NEW YORK — A spacecraft from the European Space Agency has captured new video of the sun's surface, showing plasma swirling on the star's "otherworldly" surface, according to a news release from the organization.
The ESA said the images were captured by the Solar Orbiter, which was launched in February 2020 and has spent the past several years releasing images from its place near the sun. The orbiter has also taken the closest-ever images of the sun and its polar regions, the ESA said online.
The new images were taken when the orbiter "filmed the transition from the Sun's lower atmosphere to the much hotter outer corona" on Sept. 27, 2023, the ESA said.
In the video, the surface of the sun appears furred with dark yellow material as beams of gold swoop overhead. The hair-like structures are made of plasma, which follow the magnetic fields that emerge from the interior of the sun. The swooping structures are spicules, spires of gas that can reach a height of more than 6,000 miles. The "exquisite detail" of the images is unlike previous photos of the area.
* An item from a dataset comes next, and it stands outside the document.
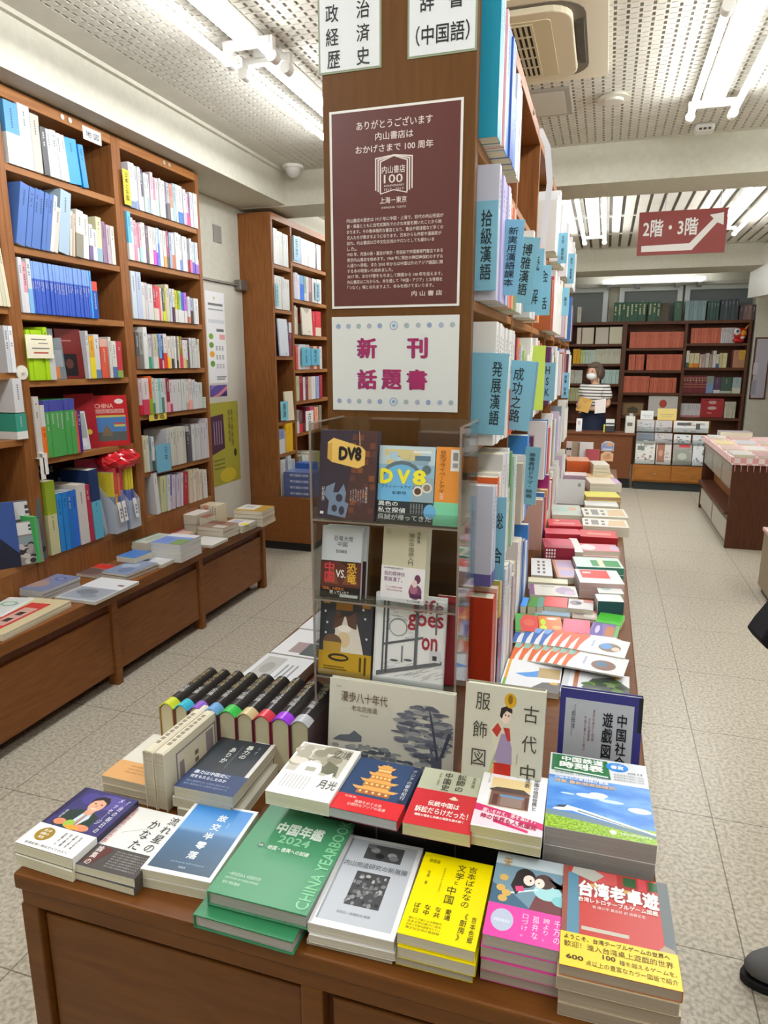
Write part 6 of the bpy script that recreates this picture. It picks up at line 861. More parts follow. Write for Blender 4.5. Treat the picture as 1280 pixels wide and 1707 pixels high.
# things lying on the right half of the display table
ITEMS = [
('magazine', 'white magazine with a leafy photo behind the navy framed book', 'e6e8ea', 0.029, 1.761, 0.71, -1.9, 0.17, 0.148, 0.006, None, 'e4dfc9', 'leaf'),
('magazine', 'white magazine with a blue river photo beside the leafy one', 'e9eaec', -0.136, 1.762, 0.71, 0.1, 0.152, 0.178, 0.006, None, 'e4dfc9', 'river'),
('textbook', 'lowest textbook of the nearer fan of orange edged white textbooks', 'eaeaea', -0.067, 1.916, 0.708, -1.8, 0.28, 0.124, 0.004, 'f', 'e4dfc9', 'fan1'),
('textbook', 'second textbook of the nearer fan of orange edged white textbooks', 'eaeaea', -0.051, 1.906, 0.712, -3.2, 0.259, 0.123, 0.004, 'f', 'e4dfc9', 'fan1'),
('textbook', 'third textbook of the nearer fan of orange edged white textbooks', 'eaeaea', -0.034, 1.895, 0.716, -4.9, 0.238, 0.122, 0.004, 'f', 'e4dfc9', 'fan1'),
('textbook', 'fourth textbook of the nearer fan of orange edged white textbooks', 'eaeaea', -0.019, 1.885, 0.72, -6.8, 0.218, 0.121, 0.004, 'f', 'e4dfc9', 'fan1'),
('textbook', 'fifth textbook of the nearer fan of orange edged white textbooks', 'eaeaea', -0.003, 1.874, 0.724, -9.0, 0.199, 0.12, 0.004, 'f', 'e4dfc9', 'fan1'),
('textbook', 'sixth textbook of the nearer fan of orange edged white textbooks', 'eaeaea', 0.012, 1.864, 0.728, -9.0, 0.18, 0.119, 0.004, 'f', 'e4dfc9', 'fan1'),
('textbook', 'topmost textbook of the nearer fan of orange edged white textbooks', 'eaeaea', 0.027, 1.854, 0.732, -9.0, 0.162, 0.118, 0.004, 'f', 'e4dfc9', 'fan1'),
('textbook', 'lowest textbook of the farther fan of white oral course textbooks', 'ececec', -0.069, 2.052, 0.708, 0.3, 0.297, 0.13, 0.004, 'g', 'e4dfc9', 'fan3'),
('textbook', 'second textbook of the farther fan of white oral course textbooks', 'ececec', -0.052, 2.04, 0.712, -1.0, 0.273, 0.129, 0.004, 'g', 'e4dfc9', 'fan3'),
('textbook', 'third textbook of the farther fan of white oral course textbooks', 'ececec', -0.036, 2.028, 0.716, -2.6, 0.249, 0.128, 0.004, 'g', 'e4dfc9', 'fan3'),
('textbook', 'fourth textbook of the farther fan of white oral course textbooks', 'ececec', -0.019, 2.016, 0.72, -4.5, 0.226, 0.127, 0.004, 'g', 'e4dfc9', 'fan3'),
('textbook', 'fifth textbook of the farther fan of white oral course textbooks', 'ececec', -0.004, 2.004, 0.724, -6.7, 0.204, 0.127, 0.004, 'g', 'e4dfc9', 'fan2'),
('textbook', 'sixth textbook of the farther fan of white oral course textbooks', 'ececec', 0.012, 1.993, 0.728, -9.0, 0.183, 0.126, 0.004, 'g', 'e4dfc9', 'fan2'),
('textbook', 'seventh textbook of the farther fan of white oral course textbooks', 'ececec', 0.028, 1.981, 0.732, -9.0, 0.162, 0.125, 0.004, 'g', 'e4dfc9', 'fan2'),
('textbook', 'topmost textbook of the farther fan of white oral course textbooks', 'ececec', 0.043, 1.969, 0.736, -9.0, 0.142, 0.124, 0.004, 'g', 'e4dfc9', 'fan2'),
('workbook', 'green workbook with a red shape behind the textbook fans', '4fa34a', -0.191, 2.144, 0.706, 7.0, 0.073, 0.156, 0.012, None, 'e4dfc9', 'gr'),
('workbook', 'orange workbook with lime figures behind the textbook fans', 'e07a2c', -0.117, 2.156, 0.706, 7.0, 0.074, 0.138, 0.01, None, 'e4dfc9', 'or'),
('workbook', 'bright pink workbook behind the textbook fans', 'e0466c', -0.035, 2.155, 0.706, 1.0, 0.084, 0.119, 0.014, None, 'e4dfc9', None),
('workbook', 'purple and brown workbook right of the pink one', '8a6aa8', 0.051, 2.159, 0.707, -6.6, 0.084, 0.118, 0.008, None, 'e4dfc9', 'pu'),
('workbook', 'bright green workbook at the table edge before teal boxes', '4fb83a', 0.07, 2.266, 0.707, -9.0, 0.08, 0.1, 0.009, None, 'e4dfc9', None),
('leaflet', 'blue and white glossy leaflet pack left of photo leaflets', '9fb9d0', -0.12, 2.288, 0.708, 4.6, 0.117, 0.088, 0.006, None, 'e4dfc9', None),
('leaflet', 'glossy photo leaflet pack with brown and white pictures', 'b9a89a', -0.013, 2.288, 0.708, 1.6, 0.081, 0.087, 0.006, None, 'e4dfc9', 'ph'),
('card_box', 'small bright blue card box beside the centre bookcase', '3f8fe0', -0.214, 2.293, 0.707, -0.5, 0.02, 0.093, 0.028, None, 'e4dfc9', None),
('card_box', 'small green card box next to the bright blue one', '4a8f3a', -0.185, 2.301, 0.707, -1.2, 0.029, 0.103, 0.028, None, 'e4dfc9', None),
('card_box', 'small teal card box next to the green one', '5f9a8a', -0.16, 2.308, 0.707, -0.5, 0.021, 0.106, 0.028, None, 'e4dfc9', None),
('paperback', 'bright red paperback right of the small card boxes', 'd8403c', -0.111, 2.333, 0.712, 1.7, 0.078, 0.104, 0.02, None, 'e4dfc9', None),
('paperback', 'paperback with pale photo cover right of the bright red one', 'cfc9cc', -0.028, 2.339, 0.712, 0.6, 0.083, 0.099, 0.018, None, 'e4dfc9', 'ph'),
('boxed_set', 'thick dark teal boxed set with a white lid at table edge', 'e6eae6', 0.064, 2.363, 0.71, 9.0, 0.086, 0.073, 0.045, None, '35606a', None),
('boxed_set', 'white boxed set with pale green picture behind teal one', 'e9ece9', 0.063, 2.519, 0.702, 8.5, 0.087, 0.135, 0.04, None, 'e4dfc9', 'pg'),
('paperback', 'cream paperback behind the purple flowered cream one', 'e6e0c0', -0.157, 2.573, 0.702, 4.5, 0.147, 0.057, 0.028, None, 'e4dfc9', None),
('paperback', 'cream paperback with purple flowers and a purple spine', 'd9d4c6', -0.129, 2.446, 0.715, 7.4, 0.167, 0.12, 0.02, None, 'e4dfc9', 'pf'),
('paperback', 'white paperback with vertical black characters near the bookcase', 'eceeee', -0.197, 2.758, 0.708, 5.8, 0.083, 0.243, 0.02, None, 'e4dfc9', 'vt'),
('paperback', 'orange and lilac paperback right of white character paperback', 'd9b6b4', -0.106, 2.764, 0.709, 9.0, 0.08, 0.248, 0.018, None, 'e4dfc9', 'ol'),
('boxed_set', 'white box with a red panel at the table edge', 'ece4e4', 0.027, 2.588, 0.73, 9.0, 0.157, 0.169, 0.03, None, 'd8b9b4', 'rp'),
('boxed_set', 'pale green box with a dark green panel behind red panelled', 'cfe4da', 0.021, 2.814, 0.72, 9.0, 0.183, 0.143, 0.03, None, '4f9a84', 'gp'),
('dictionary', 'dark red dictionary with white character grid, nearest red one', 'a8203f', -0.148, 2.978, 0.725, 9.0, 0.124, 0.159, 0.05, None, '98253c', 'nr'),
('paperback', 'white rolled catalogue right of the dark red dictionary', 'e2e0de', -0.074, 3.066, 0.72, 9.0, 0.036, 0.238, 0.03, None, 'e4dfc9', None),
('dictionary', 'pink dictionary at the table edge before bright red one', 'e3909c', 0.025, 3.072, 0.715, 9.0, 0.159, 0.12, 0.03, None, 'e4dfc9', 'pk'),
('dictionary', 'second pink dictionary lying just before the pink one', 'e0b0b8', 0.024, 3.025, 0.705, 7.2, 0.158, 0.06, 0.02, None, 'e4dfc9', None),
('dictionary', 'bright red dictionary with gold print at the table edge', 'c82430', 0.018, 3.247, 0.72, 3.5, 0.165, 0.138, 0.045, None, 'b01c28', 'rd'),
('dictionary', 'bright red dictionary with white print beside the bookcase', 'cf2a38', -0.143, 3.39, 0.725, 9.0, 0.158, 0.147, 0.05, None, 'b5202c', 'rd2'),
('dictionary', 'third bright red dictionary, between white printed and character grid ones', 'd0485a', -0.144, 3.246, 0.735, 9.0, 0.161, 0.11, 0.03, None, 'c02a3a', None),
('catalogue', 'white catalogue with bold black characters overhanging the table edge', 'e9e4da', 0.048, 3.555, 0.738, 3.7, 0.219, 0.18, 0.012, None, 'e4dfc9', 'ct'),
('catalogue', 'second white catalogue with bold characters behind the overhanging one', 'e6e2d6', 0.044, 3.782, 0.741, 6.0, 0.224, 0.219, 0.014, None, 'e4dfc9', 'ct'),
('paperback', 'pale grey green paperback beside the bookcase before grey box', 'c9d0c6', -0.158, 3.888, 0.715, 5.8, 0.162, 0.282, 0.02, None, 'e4dfc9', 'pg'),
('paperback', 'white paperback with pale blue print before the yellow one', 'e6eae9', 0.027, 4.105, 0.724, 4.2, 0.184, 0.155, 0.016, None, 'e4dfc9', None),
('paperback', 'yellow paperback with a red and blue spine, table edge', 'e9e04a', 0.026, 4.263, 0.743, 9.0, 0.196, 0.178, 0.022, None, 'b08a6a', None),
('paperback', 'cream paperback with a pink end behind the yellow one', 'efe2cc', 0.014, 4.78, 0.74, 9.0, 0.163, 0.265, 0.025, None, 'e4dfc9', None),
('paperback', 'lilac paperback sticking out over the far table edge', 'd8b0dc', 0.095, 4.81, 0.738, 9.0, 0.085, 0.211, 0.022, None, 'e4dfc9', None),
('paperback', 'pale orange paperback behind the cream and pink one', 'f0cf9a', 0.013, 4.985, 0.745, 5.0, 0.18, 0.149, 0.02, None, 'e4dfc9', None),
('paperback', 'white and salmon paperback beside the far bookcase end', 'efe6e4', -0.153, 4.951, 0.745, 2.1, 0.15, 0.152, 0.03, None, 'b99ab0', None),
('paperback', 'white and pink paperback before the salmon one', 'efe9ee', -0.162, 4.69, 0.735, 4.1, 0.152, 0.11, 0.025, None, 'e4dfc9', None),
('boxed_set', 'orange box on the far table end', 'f0b08a', -0.154, 5.252, 0.755, 6.3, 0.164, 0.233, 0.085, None, 'd8622c', None),
('paperback', 'topmost cream paperback of the stack at the far table corner', 'f0ecdc', 0.003, 5.092, 0.816, 9.0, 0.107, 0.215, 0.024, 's', 'e4dfc9', None),
('paperback', 'second cream paperback of the stack at the far table corner', 'e4dfc4', 0.005, 5.093, 0.79, 9.0, 0.114, 0.208, 0.024, 's', 'e4dfc9', None),
('paperback', 'third cream paperback of the stack at the far table corner', 'efe8cc', 0.008, 5.094, 0.764, 9.0, 0.12, 0.202, 0.024, 's', 'e4dfc9', None),
('paperback', 'fourth cream paperback of the stack at the far table corner', 'dfe0c8', 0.011, 5.094, 0.738, 9.0, 0.127, 0.195, 0.024, 's', 'e4dfc9', None),
('paperback', 'lowest cream paperback of the stack at the far table corner', 'e9e2c0', 0.014, 5.094, 0.712, 9.0, 0.133, 0.189, 0.024, 's', 'e4dfc9', None)]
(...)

Visible in the lower left corner of the video is a feature that the ESA calls "coronal 'moss,'" which typically appears at the base of objects that are too hot to be seen with cameras.
Beyond the structures, the orbiter even captured an eruption on the sun's surface. The event appears small, appearing in the middle of the video around the 20-second mark, but the ESA said the eruption is bigger than Earth. During the eruption, cooler material — which looks darker and absorbs radition from the sun — is lifted upwards and then falls down again.
The eruption is followed by a cooling coronal rain. The rain, which is made of clumps of plasma that fall back to the sun's surface, is "probably less" than 18,000 degrees Fahrenheit, the agency said, and it appears dark against the large coronal loops, which are around 1,800,032 degrees Fahrenheit.
The unprecendented images were released as part the spacecraft's mission to learn more about the sun. NASA's Parker Solar Probe was also examining the sun the same day the video was taken, measuring particles and the magnetic field around the star. The two missions even worked together to measure a solar wind that blew through the area, the ESA said.